## Work to be completed
Give back only the lines from the one that contains "Reconstruct this image" through the one that contains "t = np.clip((x-a)/(b-a), 0, 1);", word for word and without images.

## Data to process
◇ ◇ ◇ ◇ ◇ ◇ ◇

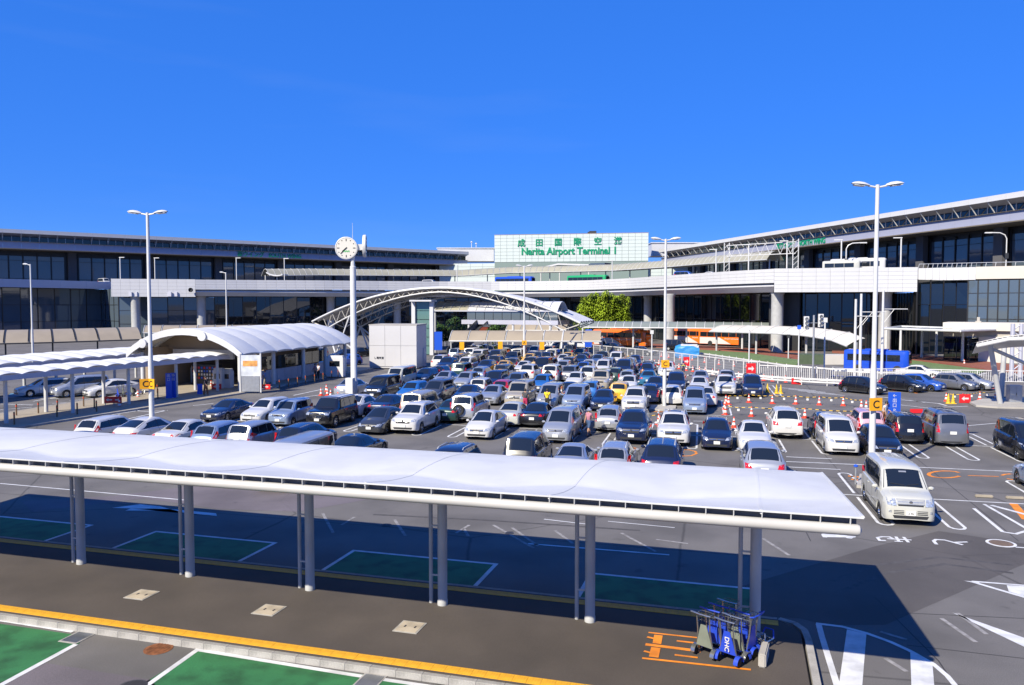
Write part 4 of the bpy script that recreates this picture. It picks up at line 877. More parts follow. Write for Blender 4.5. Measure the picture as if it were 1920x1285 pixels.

◇ ◇ ◇ ◇ ◇ ◇ ◇

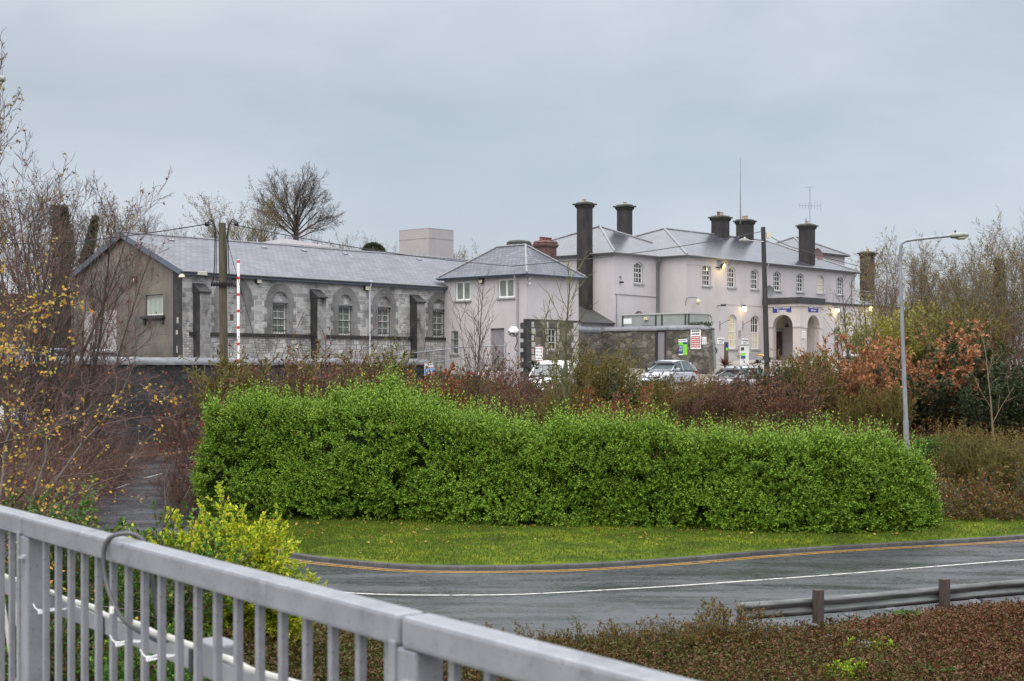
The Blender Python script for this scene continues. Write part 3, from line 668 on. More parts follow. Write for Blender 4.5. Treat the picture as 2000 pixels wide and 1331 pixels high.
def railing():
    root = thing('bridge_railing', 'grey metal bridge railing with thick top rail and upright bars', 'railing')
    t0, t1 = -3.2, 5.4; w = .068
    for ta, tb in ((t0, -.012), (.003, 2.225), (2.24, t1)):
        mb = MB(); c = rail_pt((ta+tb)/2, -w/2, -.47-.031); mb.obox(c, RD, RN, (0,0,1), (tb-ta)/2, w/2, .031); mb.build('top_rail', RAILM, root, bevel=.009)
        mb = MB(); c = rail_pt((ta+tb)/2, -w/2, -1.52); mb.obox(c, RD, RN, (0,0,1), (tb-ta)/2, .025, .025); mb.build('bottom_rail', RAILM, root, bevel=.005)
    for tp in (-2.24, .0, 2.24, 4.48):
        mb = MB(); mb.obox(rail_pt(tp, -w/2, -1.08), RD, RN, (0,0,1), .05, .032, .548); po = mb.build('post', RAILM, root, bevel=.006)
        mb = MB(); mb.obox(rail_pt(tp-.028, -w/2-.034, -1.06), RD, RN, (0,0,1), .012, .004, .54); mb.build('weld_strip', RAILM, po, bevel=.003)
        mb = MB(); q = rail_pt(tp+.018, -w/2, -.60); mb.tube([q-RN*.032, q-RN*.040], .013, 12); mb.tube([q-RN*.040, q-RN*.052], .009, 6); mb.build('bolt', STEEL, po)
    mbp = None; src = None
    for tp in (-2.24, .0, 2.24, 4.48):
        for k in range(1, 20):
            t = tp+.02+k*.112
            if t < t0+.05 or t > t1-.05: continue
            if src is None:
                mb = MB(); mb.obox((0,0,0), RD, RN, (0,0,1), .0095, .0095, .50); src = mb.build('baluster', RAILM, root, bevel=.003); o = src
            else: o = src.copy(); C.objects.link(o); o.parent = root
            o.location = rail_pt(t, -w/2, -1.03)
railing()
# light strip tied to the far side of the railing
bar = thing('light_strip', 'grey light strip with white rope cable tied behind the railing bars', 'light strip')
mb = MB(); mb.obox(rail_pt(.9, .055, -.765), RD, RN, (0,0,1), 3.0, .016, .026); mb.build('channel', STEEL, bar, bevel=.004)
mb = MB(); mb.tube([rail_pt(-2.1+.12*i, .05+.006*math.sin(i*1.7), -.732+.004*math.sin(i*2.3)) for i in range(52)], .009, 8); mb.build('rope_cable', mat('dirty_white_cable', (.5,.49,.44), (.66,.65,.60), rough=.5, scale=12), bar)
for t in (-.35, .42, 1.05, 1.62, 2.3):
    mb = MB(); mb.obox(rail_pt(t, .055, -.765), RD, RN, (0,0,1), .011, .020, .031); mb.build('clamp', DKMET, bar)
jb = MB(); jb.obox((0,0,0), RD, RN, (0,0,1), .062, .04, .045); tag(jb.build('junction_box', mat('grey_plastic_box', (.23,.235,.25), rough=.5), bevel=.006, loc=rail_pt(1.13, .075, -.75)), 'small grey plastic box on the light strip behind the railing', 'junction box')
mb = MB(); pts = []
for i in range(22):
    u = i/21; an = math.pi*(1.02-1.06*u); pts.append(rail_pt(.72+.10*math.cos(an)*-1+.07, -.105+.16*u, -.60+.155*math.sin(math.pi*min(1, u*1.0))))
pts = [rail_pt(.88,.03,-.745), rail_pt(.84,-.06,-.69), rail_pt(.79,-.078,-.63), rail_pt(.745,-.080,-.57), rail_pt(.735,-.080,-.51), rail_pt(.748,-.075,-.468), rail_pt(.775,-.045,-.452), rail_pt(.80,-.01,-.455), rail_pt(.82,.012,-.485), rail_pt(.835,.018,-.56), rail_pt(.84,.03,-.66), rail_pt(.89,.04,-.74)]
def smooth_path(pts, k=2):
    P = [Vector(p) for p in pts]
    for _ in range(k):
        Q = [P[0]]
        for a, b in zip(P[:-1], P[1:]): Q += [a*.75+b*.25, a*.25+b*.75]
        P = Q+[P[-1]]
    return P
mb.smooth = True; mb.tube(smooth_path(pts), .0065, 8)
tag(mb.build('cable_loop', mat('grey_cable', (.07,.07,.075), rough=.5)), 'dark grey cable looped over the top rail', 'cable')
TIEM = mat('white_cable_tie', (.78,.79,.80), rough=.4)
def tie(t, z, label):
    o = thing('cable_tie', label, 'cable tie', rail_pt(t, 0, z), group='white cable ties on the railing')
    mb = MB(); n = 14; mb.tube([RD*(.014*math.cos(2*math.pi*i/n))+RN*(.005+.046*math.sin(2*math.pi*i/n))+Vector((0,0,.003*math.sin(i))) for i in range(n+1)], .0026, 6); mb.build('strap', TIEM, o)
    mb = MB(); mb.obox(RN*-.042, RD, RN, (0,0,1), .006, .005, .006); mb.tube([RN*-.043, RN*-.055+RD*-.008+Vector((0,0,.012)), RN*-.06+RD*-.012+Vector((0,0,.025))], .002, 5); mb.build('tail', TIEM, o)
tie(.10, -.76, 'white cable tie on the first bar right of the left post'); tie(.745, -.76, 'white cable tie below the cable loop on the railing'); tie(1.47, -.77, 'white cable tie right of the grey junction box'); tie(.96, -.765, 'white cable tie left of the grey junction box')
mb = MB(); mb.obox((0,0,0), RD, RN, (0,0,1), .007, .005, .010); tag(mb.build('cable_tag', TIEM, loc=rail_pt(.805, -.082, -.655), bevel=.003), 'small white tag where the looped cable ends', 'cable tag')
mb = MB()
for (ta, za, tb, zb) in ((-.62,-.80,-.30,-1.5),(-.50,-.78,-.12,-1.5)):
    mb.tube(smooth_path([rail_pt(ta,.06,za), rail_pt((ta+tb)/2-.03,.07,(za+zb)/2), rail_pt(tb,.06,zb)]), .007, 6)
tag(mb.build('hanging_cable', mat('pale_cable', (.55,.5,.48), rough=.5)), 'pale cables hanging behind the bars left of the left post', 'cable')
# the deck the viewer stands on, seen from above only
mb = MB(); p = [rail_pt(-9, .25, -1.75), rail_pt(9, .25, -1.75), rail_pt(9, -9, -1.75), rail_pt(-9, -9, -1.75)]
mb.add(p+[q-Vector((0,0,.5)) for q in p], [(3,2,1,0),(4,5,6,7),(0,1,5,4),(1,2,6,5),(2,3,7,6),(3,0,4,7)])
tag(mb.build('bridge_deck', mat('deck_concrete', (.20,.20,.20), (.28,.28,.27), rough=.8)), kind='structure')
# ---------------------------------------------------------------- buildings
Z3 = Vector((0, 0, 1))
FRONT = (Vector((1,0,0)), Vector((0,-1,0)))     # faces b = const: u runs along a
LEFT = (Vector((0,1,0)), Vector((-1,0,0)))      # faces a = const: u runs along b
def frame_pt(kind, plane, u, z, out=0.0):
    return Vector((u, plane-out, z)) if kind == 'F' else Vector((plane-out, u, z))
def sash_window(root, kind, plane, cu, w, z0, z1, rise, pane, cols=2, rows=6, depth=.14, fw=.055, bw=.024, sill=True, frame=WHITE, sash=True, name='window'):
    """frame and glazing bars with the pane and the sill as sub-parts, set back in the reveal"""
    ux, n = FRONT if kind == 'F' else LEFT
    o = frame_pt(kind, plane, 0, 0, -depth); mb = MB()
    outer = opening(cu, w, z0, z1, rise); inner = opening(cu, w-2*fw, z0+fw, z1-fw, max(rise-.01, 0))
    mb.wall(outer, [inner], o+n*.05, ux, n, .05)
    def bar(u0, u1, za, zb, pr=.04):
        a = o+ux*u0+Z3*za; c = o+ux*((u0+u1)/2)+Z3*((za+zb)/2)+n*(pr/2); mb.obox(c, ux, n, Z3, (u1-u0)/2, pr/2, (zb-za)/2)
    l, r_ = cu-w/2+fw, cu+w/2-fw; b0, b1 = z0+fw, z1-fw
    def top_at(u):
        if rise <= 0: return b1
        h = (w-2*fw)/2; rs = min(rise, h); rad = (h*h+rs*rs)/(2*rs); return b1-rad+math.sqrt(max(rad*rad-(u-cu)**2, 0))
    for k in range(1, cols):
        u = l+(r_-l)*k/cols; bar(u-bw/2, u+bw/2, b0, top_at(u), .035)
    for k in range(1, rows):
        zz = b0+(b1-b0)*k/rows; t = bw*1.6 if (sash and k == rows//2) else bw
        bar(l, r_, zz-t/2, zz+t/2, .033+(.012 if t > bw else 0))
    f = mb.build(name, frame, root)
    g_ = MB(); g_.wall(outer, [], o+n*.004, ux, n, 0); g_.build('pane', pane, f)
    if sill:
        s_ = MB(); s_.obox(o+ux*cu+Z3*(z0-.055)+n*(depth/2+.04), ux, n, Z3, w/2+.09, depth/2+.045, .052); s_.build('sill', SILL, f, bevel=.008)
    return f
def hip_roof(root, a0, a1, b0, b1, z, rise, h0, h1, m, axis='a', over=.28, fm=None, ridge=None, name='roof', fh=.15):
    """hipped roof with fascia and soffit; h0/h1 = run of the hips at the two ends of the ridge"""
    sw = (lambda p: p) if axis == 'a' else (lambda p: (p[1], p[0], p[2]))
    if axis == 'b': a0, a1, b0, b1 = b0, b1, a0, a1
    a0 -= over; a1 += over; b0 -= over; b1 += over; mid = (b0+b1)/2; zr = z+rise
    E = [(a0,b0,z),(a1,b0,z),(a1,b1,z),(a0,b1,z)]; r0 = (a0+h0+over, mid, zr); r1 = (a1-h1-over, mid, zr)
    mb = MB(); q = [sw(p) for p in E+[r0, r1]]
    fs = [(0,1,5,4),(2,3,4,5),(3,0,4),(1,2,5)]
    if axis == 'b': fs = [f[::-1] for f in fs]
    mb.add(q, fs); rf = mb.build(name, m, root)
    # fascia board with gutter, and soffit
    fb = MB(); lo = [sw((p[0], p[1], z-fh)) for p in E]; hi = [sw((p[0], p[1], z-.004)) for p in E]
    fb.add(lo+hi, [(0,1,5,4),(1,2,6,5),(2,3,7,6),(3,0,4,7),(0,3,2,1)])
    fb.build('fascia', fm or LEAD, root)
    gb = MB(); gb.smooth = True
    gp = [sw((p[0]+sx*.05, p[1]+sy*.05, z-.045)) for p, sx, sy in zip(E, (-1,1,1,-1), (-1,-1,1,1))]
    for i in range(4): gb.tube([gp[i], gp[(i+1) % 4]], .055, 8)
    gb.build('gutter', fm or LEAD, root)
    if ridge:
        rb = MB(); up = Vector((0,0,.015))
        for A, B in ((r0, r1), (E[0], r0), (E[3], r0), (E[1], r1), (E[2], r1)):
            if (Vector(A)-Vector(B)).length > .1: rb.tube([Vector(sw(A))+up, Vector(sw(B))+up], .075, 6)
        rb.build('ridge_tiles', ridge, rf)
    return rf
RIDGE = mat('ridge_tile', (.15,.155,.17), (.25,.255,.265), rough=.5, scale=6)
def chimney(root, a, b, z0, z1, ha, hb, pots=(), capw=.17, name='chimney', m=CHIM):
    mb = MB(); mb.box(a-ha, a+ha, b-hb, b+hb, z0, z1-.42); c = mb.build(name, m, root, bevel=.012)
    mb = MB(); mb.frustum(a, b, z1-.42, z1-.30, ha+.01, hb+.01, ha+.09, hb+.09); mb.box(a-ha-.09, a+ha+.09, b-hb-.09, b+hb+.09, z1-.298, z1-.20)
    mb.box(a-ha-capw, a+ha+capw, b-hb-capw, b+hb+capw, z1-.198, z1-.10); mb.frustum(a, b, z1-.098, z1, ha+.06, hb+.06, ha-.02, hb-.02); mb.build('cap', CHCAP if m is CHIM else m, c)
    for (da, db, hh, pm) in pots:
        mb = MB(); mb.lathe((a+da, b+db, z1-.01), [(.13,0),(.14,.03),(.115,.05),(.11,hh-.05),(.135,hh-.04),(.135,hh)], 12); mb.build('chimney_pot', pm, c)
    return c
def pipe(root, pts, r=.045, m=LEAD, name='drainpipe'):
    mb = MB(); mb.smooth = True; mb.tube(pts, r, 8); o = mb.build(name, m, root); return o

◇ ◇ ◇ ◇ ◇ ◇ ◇

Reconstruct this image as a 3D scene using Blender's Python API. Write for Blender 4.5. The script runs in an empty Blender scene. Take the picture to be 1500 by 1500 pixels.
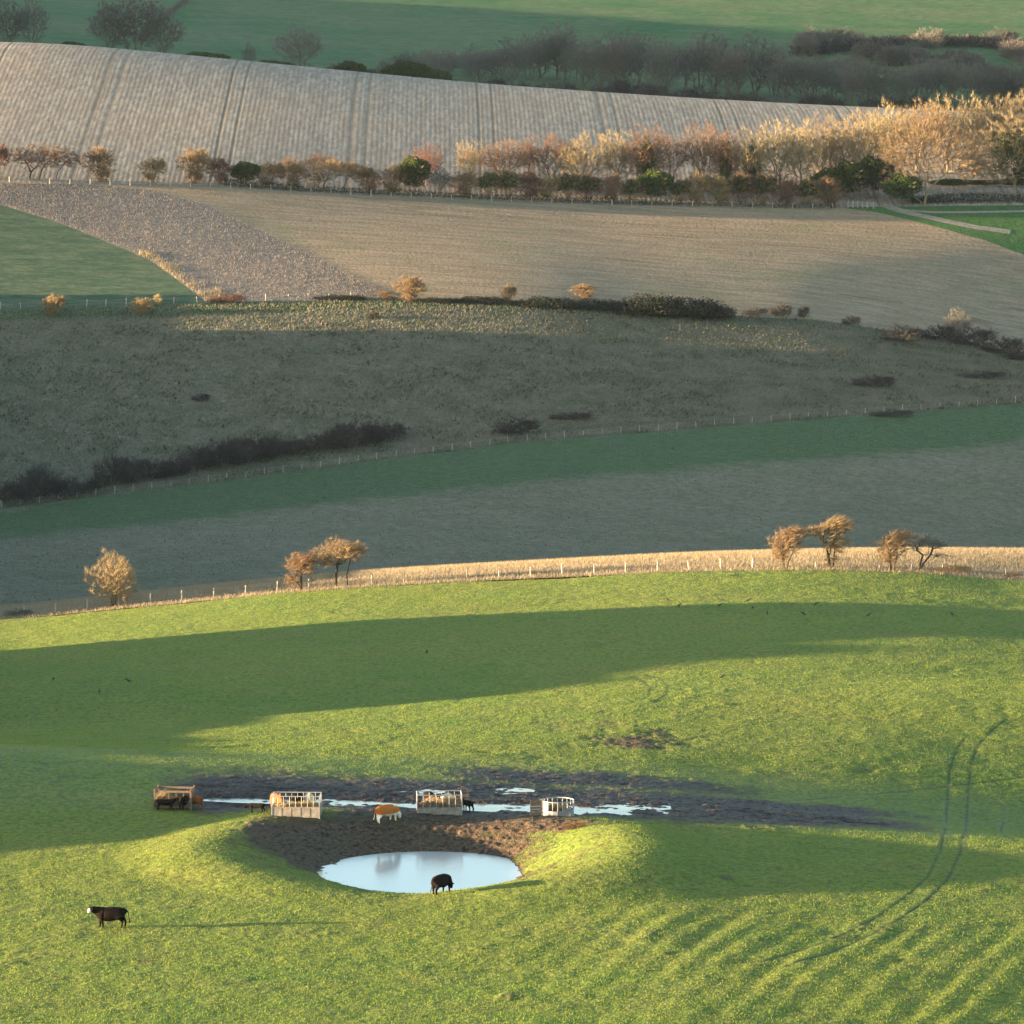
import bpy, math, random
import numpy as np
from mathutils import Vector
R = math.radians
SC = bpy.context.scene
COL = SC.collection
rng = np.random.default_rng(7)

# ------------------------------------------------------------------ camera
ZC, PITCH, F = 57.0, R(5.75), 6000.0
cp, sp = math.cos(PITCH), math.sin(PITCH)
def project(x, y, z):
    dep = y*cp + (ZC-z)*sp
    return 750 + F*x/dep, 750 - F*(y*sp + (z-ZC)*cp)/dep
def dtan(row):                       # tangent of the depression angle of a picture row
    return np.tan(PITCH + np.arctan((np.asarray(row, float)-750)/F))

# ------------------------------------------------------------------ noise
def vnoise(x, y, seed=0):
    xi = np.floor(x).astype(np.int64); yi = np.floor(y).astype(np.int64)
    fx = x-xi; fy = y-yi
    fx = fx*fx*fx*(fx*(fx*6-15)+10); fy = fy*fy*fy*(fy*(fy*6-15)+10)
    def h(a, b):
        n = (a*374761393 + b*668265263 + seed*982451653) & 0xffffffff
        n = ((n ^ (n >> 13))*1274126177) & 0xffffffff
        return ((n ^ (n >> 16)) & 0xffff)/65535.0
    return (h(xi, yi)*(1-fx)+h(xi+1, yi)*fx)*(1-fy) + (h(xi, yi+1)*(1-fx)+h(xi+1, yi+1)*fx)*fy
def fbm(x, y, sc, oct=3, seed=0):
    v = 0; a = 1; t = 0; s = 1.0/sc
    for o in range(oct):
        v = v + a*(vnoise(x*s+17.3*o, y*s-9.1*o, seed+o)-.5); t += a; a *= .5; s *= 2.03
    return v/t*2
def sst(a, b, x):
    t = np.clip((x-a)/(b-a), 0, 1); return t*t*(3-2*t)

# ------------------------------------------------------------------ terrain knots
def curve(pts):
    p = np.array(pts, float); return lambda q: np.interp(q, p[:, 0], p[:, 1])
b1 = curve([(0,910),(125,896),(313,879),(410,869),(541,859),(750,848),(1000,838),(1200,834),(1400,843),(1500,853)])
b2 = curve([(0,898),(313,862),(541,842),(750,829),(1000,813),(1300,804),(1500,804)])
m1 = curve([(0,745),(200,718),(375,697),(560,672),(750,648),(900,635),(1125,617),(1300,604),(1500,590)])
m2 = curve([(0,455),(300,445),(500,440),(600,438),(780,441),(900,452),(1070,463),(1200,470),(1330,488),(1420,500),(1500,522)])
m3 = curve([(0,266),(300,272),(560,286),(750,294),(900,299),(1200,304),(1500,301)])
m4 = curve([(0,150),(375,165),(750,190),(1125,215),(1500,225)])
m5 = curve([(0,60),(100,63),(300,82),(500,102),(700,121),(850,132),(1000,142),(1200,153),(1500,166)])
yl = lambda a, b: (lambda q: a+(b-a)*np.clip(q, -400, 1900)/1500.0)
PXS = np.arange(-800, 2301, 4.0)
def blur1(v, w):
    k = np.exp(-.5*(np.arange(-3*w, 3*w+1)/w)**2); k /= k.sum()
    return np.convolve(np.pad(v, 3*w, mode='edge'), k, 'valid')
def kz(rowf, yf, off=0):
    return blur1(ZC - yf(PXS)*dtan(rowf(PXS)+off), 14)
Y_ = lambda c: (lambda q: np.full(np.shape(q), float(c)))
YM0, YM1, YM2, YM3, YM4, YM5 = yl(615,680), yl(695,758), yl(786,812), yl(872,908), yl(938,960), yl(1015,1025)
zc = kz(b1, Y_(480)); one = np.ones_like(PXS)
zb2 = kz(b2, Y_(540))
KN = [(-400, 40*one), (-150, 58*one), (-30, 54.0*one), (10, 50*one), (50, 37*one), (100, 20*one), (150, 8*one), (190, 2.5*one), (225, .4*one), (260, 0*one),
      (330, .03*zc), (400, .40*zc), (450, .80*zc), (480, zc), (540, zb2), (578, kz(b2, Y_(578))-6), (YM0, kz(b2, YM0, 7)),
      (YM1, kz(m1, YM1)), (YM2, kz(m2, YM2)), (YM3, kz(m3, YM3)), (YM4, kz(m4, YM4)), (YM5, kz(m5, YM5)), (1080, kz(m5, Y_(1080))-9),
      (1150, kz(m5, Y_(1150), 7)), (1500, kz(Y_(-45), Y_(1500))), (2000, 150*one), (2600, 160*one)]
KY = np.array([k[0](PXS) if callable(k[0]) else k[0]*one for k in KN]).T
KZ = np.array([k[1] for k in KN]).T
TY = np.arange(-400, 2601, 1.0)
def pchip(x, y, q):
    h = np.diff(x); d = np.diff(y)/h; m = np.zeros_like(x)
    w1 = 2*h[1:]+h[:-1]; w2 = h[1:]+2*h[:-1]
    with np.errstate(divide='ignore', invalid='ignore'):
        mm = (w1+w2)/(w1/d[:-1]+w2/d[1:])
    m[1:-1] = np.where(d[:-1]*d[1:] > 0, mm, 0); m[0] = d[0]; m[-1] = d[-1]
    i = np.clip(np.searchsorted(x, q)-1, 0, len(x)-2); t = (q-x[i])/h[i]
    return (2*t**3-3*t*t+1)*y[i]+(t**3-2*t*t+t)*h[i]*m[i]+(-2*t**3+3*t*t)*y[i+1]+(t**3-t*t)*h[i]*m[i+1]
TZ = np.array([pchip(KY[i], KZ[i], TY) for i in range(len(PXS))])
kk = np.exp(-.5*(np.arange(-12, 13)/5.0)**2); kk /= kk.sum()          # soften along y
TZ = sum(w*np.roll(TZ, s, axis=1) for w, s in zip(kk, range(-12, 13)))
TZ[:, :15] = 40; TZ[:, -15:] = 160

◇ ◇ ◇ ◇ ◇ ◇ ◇

## Response below
Reconstruct this image as a 3D scene using Blender's Python API. Write for Blender 4.5. The script runs in an empty Blender scene. Take the picture to be 1500 by 1500 pixels.
import bpy, math, random
import numpy as np
from mathutils import Vector
R = math.radians
SC = bpy.context.scene
COL = SC.collection
rng = np.random.default_rng(7)

# ------------------------------------------------------------------ camera
ZC, PITCH, F = 57.0, R(5.75), 6000.0
cp, sp = math.cos(PITCH), math.sin(PITCH)
def project(x, y, z):
    dep = y*cp + (ZC-z)*sp
    return 750 + F*x/dep, 750 - F*(y*sp + (z-ZC)*cp)/dep
def dtan(row):                       # tangent of the depression angle of a picture row
    return np.tan(PITCH + np.arctan((np.asarray(row, float)-750)/F))

# ------------------------------------------------------------------ noise
def vnoise(x, y, seed=0):
    xi = np.floor(x).astype(np.int64); yi = np.floor(y).astype(np.int64)
    fx = x-xi; fy = y-yi
    fx = fx*fx*fx*(fx*(fx*6-15)+10); fy = fy*fy*fy*(fy*(fy*6-15)+10)
    def h(a, b):
        n = (a*374761393 + b*668265263 + seed*982451653) & 0xffffffff
        n = ((n ^ (n >> 13))*1274126177) & 0xffffffff
        return ((n ^ (n >> 16)) & 0xffff)/65535.0
    return (h(xi, yi)*(1-fx)+h(xi+1, yi)*fx)*(1-fy) + (h(xi, yi+1)*(1-fx)+h(xi+1, yi+1)*fx)*fy
def fbm(x, y, sc, oct=3, seed=0):
    v = 0; a = 1; t = 0; s = 1.0/sc
    for o in range(oct):
        v = v + a*(vnoise(x*s+17.3*o, y*s-9.1*o, seed+o)-.5); t += a; a *= .5; s *= 2.03
    return v/t*2
def sst(a, b, x):
    t = np.clip((x-a)/(b-a), 0, 1); return t*t*(3-2*t)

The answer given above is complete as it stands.